The citation of the Trilateral Commission, particularly the 'excess of democracy' elements, in the other note is also welcome. The US is still extremely actively engaged in the process of "spatial deconcentration" (removal of the Black, indigenous/Mexicano and other poor people from the urban core) that is necessary for such urban slum warfare to be tactically possible in the US (where, unlike the Third World or global south, the poor to a certain degree still occupy the city center rather than the outskirts). The gentrification of New York, where Harlem has become a predominantly European-descent area, the depopulation of New orleans, and the eradication of Detroit are part of this ongoing process since the Empire was forced to battle in the cities of the US.

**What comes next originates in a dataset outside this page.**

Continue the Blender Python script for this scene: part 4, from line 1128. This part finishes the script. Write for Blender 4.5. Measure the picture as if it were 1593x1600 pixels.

Regarding fascism, as I have struggled with Don and others on TWF in the past, the colonial and settler colonial nature of the US state and society means that elements of "fascism" have always been part of the social and political fabric. This doesn't mean it's a "tactic" of the bourgeoisie, it means that (settler) colonialism has always been a cross-class project, with independent (armed) action by various classes and strata, and that the very concept of a "working class" as envisioned by Marx and Marxists (or anarchists) needs to be modified by an understanding of the importance of land, particularly private property in land, to the nature of Capital and its social relations. One of the things that the current crisis of capitalism should have made manifest, but apparently still hasn't, is that the capital 'market' in 'real estate (land, housing, etc) far exceeds industrial, or even financial capital. The bursting of the housing bubble should have helped identify to all one of the irreconcilable and unresolvable contradictions of capitalism -- that whether or not a particular house is "under water," the totality of mortgage debt, principal and interest, far exceeds the value of the property which "secures" it. The ballooning of such debt into "securities" only served to magnify the overhang. At the same time, the value of energy, water, and agricultural productivity (and the costs of waste disposal and/or decontamination) absorbed into capital by the private expropriation of land, nature and the commons of water and air, have helped to precipitate an enormous and catastrophically expensive (in life and dollars) environmental crisis which, like the economic crisis, manifests the not merely moribund or parasitic but necrotic nature of the Empire. The intersecting economic and environmental crises will not be solved by cap and trade, 'green jobs,' or health care reform, let alone the stimulus; but they may serve to provoke the kind of insurrectionary transformation of consciousness that Don is musing about. In that regard, both Don and the commentator miss the point about the struggles developing in "Latin" America -- the indigenous movements are not the resurrection of "national liberation" but its supercession by people standing on its shoulders and capable of overcoming its Euro-centric limits and definitions.